#### REQUEST
Copy each line of the data below with the word "script".

#### DATA FOR PROCESSING
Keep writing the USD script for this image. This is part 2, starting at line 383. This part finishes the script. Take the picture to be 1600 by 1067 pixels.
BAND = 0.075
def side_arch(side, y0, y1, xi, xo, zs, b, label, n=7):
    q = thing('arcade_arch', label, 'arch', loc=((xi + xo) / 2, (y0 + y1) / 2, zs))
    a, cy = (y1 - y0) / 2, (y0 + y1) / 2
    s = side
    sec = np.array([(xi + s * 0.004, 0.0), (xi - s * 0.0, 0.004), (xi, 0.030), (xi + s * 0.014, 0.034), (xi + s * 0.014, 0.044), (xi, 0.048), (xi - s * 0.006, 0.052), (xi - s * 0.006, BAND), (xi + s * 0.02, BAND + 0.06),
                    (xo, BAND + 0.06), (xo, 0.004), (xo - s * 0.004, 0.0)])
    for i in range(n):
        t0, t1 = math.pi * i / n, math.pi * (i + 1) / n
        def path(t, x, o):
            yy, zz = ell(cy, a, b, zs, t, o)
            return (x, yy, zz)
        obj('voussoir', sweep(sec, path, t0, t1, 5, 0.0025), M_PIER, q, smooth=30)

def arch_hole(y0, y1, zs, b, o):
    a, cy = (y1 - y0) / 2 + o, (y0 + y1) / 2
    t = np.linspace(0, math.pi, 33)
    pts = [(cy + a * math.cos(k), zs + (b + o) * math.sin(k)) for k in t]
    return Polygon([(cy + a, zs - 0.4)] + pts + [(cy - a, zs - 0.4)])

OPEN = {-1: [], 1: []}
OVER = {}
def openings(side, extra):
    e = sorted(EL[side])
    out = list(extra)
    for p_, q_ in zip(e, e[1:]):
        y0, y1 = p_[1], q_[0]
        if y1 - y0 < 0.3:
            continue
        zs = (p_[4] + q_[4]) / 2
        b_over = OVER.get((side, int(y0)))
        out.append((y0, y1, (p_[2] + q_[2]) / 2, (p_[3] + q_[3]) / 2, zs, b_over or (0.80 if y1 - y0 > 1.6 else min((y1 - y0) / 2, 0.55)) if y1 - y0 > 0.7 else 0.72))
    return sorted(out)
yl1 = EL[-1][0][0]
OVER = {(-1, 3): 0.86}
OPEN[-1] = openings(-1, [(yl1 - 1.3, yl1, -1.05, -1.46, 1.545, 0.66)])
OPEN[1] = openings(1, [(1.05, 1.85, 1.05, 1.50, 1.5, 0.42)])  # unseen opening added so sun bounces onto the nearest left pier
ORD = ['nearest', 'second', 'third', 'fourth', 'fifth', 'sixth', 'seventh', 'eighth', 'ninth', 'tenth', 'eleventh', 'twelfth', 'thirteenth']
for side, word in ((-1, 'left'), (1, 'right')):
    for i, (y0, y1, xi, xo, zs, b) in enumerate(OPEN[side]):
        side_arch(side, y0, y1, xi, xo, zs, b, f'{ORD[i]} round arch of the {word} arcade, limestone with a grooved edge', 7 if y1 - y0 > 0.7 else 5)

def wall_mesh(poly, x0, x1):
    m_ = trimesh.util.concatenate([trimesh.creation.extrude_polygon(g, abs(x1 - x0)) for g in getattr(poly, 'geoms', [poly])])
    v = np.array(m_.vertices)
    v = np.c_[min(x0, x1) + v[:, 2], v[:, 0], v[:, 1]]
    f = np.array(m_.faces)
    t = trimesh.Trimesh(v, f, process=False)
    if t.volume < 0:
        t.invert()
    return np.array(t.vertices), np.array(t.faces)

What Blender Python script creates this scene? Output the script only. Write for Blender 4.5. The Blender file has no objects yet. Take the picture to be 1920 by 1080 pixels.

#### RESPONSE
Keep writing the USD script for this image. This is part 2, starting at line 383. This part finishes the script. Take the picture to be 1600 by 1067 pixels.
What Blender Python script creates this scene? Output the script only. Write for Blender 4.5. The Blender file has no objects yet. Take the picture to be 1920 by 1080 pixels.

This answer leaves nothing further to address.